→ **SOURCE DATA**
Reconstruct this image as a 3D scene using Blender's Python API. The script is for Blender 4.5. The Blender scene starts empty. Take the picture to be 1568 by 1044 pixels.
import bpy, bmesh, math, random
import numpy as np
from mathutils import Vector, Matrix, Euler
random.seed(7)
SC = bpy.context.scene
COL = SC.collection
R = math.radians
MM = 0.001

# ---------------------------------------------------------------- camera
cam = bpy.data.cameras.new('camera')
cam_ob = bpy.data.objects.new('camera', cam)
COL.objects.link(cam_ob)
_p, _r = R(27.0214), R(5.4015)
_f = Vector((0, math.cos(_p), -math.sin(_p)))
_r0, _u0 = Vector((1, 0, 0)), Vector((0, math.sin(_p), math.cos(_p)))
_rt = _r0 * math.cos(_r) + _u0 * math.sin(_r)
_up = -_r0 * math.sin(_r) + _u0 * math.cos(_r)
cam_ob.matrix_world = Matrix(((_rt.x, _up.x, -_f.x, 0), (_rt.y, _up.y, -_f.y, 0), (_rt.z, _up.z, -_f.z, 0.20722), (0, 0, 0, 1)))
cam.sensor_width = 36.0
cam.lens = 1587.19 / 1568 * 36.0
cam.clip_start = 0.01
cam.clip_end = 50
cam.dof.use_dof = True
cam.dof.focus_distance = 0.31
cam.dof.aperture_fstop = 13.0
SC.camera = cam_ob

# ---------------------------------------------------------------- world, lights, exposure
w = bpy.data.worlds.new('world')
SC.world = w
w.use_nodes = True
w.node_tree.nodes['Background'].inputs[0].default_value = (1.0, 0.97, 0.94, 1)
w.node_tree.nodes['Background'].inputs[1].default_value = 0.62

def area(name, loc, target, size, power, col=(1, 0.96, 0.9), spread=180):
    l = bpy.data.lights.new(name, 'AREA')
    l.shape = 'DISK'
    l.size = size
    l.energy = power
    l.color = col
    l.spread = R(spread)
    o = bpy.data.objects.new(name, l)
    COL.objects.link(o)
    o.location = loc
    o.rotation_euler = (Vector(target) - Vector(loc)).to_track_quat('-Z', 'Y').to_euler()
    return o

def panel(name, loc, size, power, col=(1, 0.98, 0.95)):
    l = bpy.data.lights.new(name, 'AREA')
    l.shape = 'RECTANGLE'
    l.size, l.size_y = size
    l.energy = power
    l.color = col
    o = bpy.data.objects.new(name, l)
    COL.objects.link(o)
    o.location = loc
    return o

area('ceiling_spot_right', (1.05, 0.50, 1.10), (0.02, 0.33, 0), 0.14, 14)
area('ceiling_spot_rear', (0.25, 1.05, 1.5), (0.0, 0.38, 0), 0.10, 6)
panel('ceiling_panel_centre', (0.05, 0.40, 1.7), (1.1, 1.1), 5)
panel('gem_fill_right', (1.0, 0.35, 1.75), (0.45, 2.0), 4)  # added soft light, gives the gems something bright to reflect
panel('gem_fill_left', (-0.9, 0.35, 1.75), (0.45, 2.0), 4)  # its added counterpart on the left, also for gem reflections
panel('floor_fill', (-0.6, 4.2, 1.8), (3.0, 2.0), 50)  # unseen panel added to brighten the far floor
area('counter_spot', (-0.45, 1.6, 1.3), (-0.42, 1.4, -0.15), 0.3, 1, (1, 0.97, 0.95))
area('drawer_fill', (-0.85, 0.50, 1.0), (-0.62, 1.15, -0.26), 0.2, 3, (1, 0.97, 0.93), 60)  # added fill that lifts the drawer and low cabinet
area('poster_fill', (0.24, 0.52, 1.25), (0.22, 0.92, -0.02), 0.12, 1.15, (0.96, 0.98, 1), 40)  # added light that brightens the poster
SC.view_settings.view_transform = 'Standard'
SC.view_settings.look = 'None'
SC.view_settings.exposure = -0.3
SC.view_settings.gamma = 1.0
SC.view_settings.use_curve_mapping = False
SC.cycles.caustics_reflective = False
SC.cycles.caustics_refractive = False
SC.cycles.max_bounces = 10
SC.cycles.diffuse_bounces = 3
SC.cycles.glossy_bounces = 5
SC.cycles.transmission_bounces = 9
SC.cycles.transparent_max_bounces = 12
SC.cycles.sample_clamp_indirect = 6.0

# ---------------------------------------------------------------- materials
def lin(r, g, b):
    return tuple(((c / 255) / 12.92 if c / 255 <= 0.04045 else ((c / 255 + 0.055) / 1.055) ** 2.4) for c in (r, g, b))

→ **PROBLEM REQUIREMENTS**
Output all of the data again. Match it exactly.

→ **SOLVED EXERCISE**
Reconstruct this image as a 3D scene using Blender's Python API. The script is for Blender 4.5. The Blender scene starts empty. Take the picture to be 1568 by 1044 pixels.
import bpy, bmesh, math, random
import numpy as np
from mathutils import Vector, Matrix, Euler
random.seed(7)
SC = bpy.context.scene
COL = SC.collection
R = math.radians
MM = 0.001

# ---------------------------------------------------------------- camera
cam = bpy.data.cameras.new('camera')
cam_ob = bpy.data.objects.new('camera', cam)
COL.objects.link(cam_ob)
_p, _r = R(27.0214), R(5.4015)
_f = Vector((0, math.cos(_p), -math.sin(_p)))
_r0, _u0 = Vector((1, 0, 0)), Vector((0, math.sin(_p), math.cos(_p)))
_rt = _r0 * math.cos(_r) + _u0 * math.sin(_r)
_up = -_r0 * math.sin(_r) + _u0 * math.cos(_r)
cam_ob.matrix_world = Matrix(((_rt.x, _up.x, -_f.x, 0), (_rt.y, _up.y, -_f.y, 0), (_rt.z, _up.z, -_f.z, 0.20722), (0, 0, 0, 1)))
cam.sensor_width = 36.0
cam.lens = 1587.19 / 1568 * 36.0
cam.clip_start = 0.01
cam.clip_end = 50
cam.dof.use_dof = True
cam.dof.focus_distance = 0.31
cam.dof.aperture_fstop = 13.0
SC.camera = cam_ob

# ---------------------------------------------------------------- world, lights, exposure
w = bpy.data.worlds.new('world')
SC.world = w
w.use_nodes = True
w.node_tree.nodes['Background'].inputs[0].default_value = (1.0, 0.97, 0.94, 1)
w.node_tree.nodes['Background'].inputs[1].default_value = 0.62

def area(name, loc, target, size, power, col=(1, 0.96, 0.9), spread=180):
    l = bpy.data.lights.new(name, 'AREA')
    l.shape = 'DISK'
    l.size = size
    l.energy = power
    l.color = col
    l.spread = R(spread)
    o = bpy.data.objects.new(name, l)
    COL.objects.link(o)
    o.location = loc
    o.rotation_euler = (Vector(target) - Vector(loc)).to_track_quat('-Z', 'Y').to_euler()
    return o

def panel(name, loc, size, power, col=(1, 0.98, 0.95)):
    l = bpy.data.lights.new(name, 'AREA')
    l.shape = 'RECTANGLE'
    l.size, l.size_y = size
    l.energy = power
    l.color = col
    o = bpy.data.objects.new(name, l)
    COL.objects.link(o)
    o.location = loc
    return o

area('ceiling_spot_right', (1.05, 0.50, 1.10), (0.02, 0.33, 0), 0.14, 14)
area('ceiling_spot_rear', (0.25, 1.05, 1.5), (0.0, 0.38, 0), 0.10, 6)
panel('ceiling_panel_centre', (0.05, 0.40, 1.7), (1.1, 1.1), 5)
panel('gem_fill_right', (1.0, 0.35, 1.75), (0.45, 2.0), 4)  # added soft light, gives the gems something bright to reflect
panel('gem_fill_left', (-0.9, 0.35, 1.75), (0.45, 2.0), 4)  # its added counterpart on the left, also for gem reflections
panel('floor_fill', (-0.6, 4.2, 1.8), (3.0, 2.0), 50)  # unseen panel added to brighten the far floor
area('counter_spot', (-0.45, 1.6, 1.3), (-0.42, 1.4, -0.15), 0.3, 1, (1, 0.97, 0.95))
area('drawer_fill', (-0.85, 0.50, 1.0), (-0.62, 1.15, -0.26), 0.2, 3, (1, 0.97, 0.93), 60)  # added fill that lifts the drawer and low cabinet
area('poster_fill', (0.24, 0.52, 1.25), (0.22, 0.92, -0.02), 0.12, 1.15, (0.96, 0.98, 1), 40)  # added light that brightens the poster
SC.view_settings.view_transform = 'Standard'
SC.view_settings.look = 'None'
SC.view_settings.exposure = -0.3
SC.view_settings.gamma = 1.0
SC.view_settings.use_curve_mapping = False
SC.cycles.caustics_reflective = False
SC.cycles.caustics_refractive = False
SC.cycles.max_bounces = 10
SC.cycles.diffuse_bounces = 3
SC.cycles.glossy_bounces = 5
SC.cycles.transmission_bounces = 9
SC.cycles.transparent_max_bounces = 12
SC.cycles.sample_clamp_indirect = 6.0

# ---------------------------------------------------------------- materials
def lin(r, g, b):
    return tuple(((c / 255) / 12.92 if c / 255 <= 0.04045 else ((c / 255 + 0.055) / 1.055) ** 2.4) for c in (r, g, b))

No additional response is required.